> **Material provided**
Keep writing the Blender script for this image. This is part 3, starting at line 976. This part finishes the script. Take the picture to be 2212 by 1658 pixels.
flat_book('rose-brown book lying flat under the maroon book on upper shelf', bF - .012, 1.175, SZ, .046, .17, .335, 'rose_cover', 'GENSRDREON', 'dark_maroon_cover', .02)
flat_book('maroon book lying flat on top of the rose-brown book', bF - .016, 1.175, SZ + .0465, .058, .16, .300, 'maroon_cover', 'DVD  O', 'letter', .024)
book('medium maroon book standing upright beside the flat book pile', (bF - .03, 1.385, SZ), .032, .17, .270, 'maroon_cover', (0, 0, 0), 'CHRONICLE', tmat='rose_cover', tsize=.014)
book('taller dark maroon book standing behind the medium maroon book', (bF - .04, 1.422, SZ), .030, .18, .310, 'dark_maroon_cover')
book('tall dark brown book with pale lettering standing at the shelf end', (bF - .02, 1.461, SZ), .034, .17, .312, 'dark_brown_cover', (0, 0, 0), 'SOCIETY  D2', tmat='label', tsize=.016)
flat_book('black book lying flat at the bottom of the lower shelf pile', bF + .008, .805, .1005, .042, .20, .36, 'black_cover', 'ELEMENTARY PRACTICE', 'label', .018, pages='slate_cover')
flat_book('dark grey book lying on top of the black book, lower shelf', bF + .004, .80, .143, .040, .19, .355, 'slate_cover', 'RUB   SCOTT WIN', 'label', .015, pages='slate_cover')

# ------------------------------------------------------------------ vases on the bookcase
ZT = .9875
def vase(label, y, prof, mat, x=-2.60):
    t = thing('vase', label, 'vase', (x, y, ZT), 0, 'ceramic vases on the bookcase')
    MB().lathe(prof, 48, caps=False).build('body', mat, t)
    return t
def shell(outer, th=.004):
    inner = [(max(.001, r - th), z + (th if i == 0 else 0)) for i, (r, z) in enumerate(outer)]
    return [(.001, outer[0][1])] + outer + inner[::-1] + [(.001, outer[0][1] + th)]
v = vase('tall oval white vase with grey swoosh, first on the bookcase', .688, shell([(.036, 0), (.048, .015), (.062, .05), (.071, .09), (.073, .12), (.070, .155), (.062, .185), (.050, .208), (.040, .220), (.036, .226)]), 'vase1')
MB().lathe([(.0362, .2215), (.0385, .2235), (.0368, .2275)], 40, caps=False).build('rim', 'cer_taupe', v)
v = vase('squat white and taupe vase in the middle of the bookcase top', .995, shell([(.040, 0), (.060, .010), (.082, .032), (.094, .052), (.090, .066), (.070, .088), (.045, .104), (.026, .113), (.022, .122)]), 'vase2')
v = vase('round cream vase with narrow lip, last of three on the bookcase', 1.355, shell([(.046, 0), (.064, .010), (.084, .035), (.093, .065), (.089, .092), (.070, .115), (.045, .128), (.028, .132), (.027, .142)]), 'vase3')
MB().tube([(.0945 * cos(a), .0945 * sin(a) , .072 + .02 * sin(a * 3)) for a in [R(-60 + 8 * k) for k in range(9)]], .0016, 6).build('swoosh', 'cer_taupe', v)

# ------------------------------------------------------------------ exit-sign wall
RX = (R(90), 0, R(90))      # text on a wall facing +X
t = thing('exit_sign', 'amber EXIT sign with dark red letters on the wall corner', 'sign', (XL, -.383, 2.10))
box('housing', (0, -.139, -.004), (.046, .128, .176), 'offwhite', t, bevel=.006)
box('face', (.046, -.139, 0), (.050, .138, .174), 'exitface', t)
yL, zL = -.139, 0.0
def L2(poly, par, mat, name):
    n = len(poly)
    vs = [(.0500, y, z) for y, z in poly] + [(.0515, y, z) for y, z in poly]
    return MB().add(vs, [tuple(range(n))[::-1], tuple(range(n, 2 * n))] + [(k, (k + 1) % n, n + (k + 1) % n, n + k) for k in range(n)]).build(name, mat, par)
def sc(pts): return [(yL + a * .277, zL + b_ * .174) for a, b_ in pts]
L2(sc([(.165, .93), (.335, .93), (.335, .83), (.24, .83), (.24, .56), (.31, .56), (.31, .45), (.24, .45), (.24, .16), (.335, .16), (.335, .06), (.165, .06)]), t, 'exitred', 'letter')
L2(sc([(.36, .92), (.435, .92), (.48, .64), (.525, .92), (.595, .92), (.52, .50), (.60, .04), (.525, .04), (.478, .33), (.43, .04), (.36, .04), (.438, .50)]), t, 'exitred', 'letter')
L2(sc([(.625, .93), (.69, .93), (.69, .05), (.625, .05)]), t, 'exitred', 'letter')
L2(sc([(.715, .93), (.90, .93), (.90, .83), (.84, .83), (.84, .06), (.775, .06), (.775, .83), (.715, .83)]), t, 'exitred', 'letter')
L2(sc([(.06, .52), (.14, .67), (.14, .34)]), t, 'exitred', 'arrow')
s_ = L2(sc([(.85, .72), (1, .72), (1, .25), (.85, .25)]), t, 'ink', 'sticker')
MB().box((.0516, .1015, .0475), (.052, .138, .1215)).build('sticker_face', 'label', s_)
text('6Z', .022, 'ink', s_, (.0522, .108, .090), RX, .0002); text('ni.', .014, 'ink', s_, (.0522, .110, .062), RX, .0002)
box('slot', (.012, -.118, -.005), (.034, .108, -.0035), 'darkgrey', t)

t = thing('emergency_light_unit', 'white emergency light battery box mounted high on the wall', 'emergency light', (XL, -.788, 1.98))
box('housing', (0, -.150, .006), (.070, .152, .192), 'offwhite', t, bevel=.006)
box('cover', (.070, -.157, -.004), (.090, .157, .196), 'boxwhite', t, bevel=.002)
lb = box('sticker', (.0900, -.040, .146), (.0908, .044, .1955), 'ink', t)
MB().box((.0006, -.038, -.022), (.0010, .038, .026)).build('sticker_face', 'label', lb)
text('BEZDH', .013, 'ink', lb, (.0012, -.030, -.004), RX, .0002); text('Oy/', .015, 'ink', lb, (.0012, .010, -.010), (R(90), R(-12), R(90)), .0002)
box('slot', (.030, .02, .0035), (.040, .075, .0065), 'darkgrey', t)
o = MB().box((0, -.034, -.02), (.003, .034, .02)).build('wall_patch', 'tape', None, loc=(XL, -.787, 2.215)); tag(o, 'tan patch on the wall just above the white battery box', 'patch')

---

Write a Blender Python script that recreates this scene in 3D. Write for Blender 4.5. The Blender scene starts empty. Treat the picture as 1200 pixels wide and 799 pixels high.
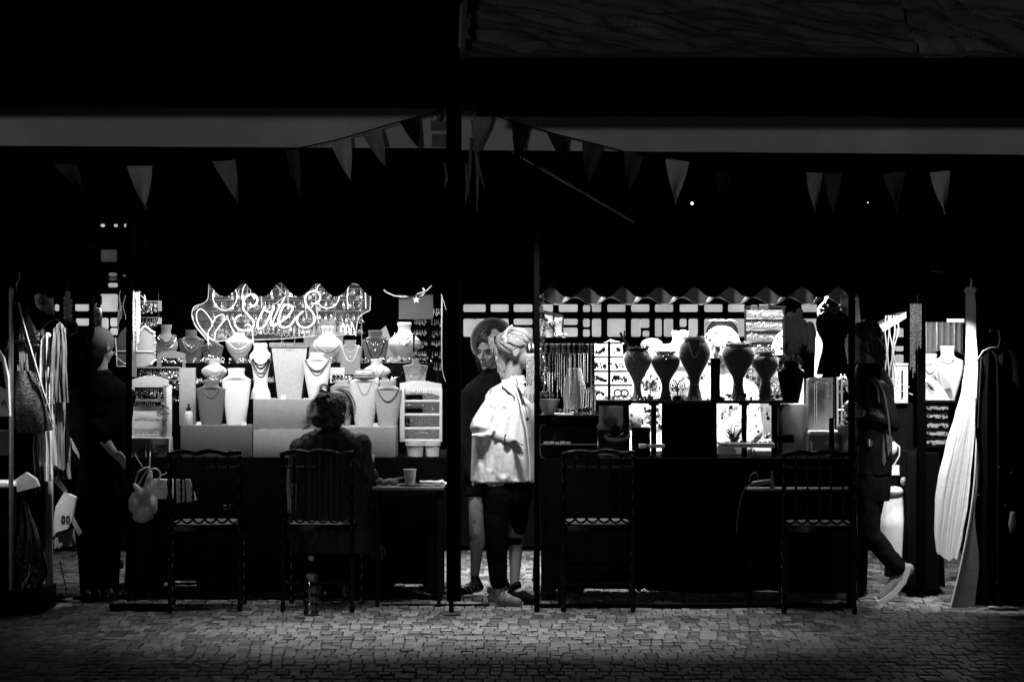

> **Problem requirements**
Everything from the line with "Keep writing the" through the line with "flat_book('dark grey book", both ends included, should be repeated exactly; nothing else should appear.

> **Written response**
Keep writing the Blender script for this image. This is part 3, starting at line 976. This part finishes the script. Take the picture to be 2212 by 1658 pixels.
flat_book('rose-brown book lying flat under the maroon book on upper shelf', bF - .012, 1.175, SZ, .046, .17, .335, 'rose_cover', 'GENSRDREON', 'dark_maroon_cover', .02)
flat_book('maroon book lying flat on top of the rose-brown book', bF - .016, 1.175, SZ + .0465, .058, .16, .300, 'maroon_cover', 'DVD  O', 'letter', .024)
book('medium maroon book standing upright beside the flat book pile', (bF - .03, 1.385, SZ), .032, .17, .270, 'maroon_cover', (0, 0, 0), 'CHRONICLE', tmat='rose_cover', tsize=.014)
book('taller dark maroon book standing behind the medium maroon book', (bF - .04, 1.422, SZ), .030, .18, .310, 'dark_maroon_cover')
book('tall dark brown book with pale lettering standing at the shelf end', (bF - .02, 1.461, SZ), .034, .17, .312, 'dark_brown_cover', (0, 0, 0), 'SOCIETY  D2', tmat='label', tsize=.016)
flat_book('black book lying flat at the bottom of the lower shelf pile', bF + .008, .805, .1005, .042, .20, .36, 'black_cover', 'ELEMENTARY PRACTICE', 'label', .018, pages='slate_cover')
flat_book('dark grey book lying on top of the black book, lower shelf', bF + .004, .80, .143, .040, .19, .355, 'slate_cover', 'RUB   SCOTT WIN', 'label', .015, pages='slate_cover')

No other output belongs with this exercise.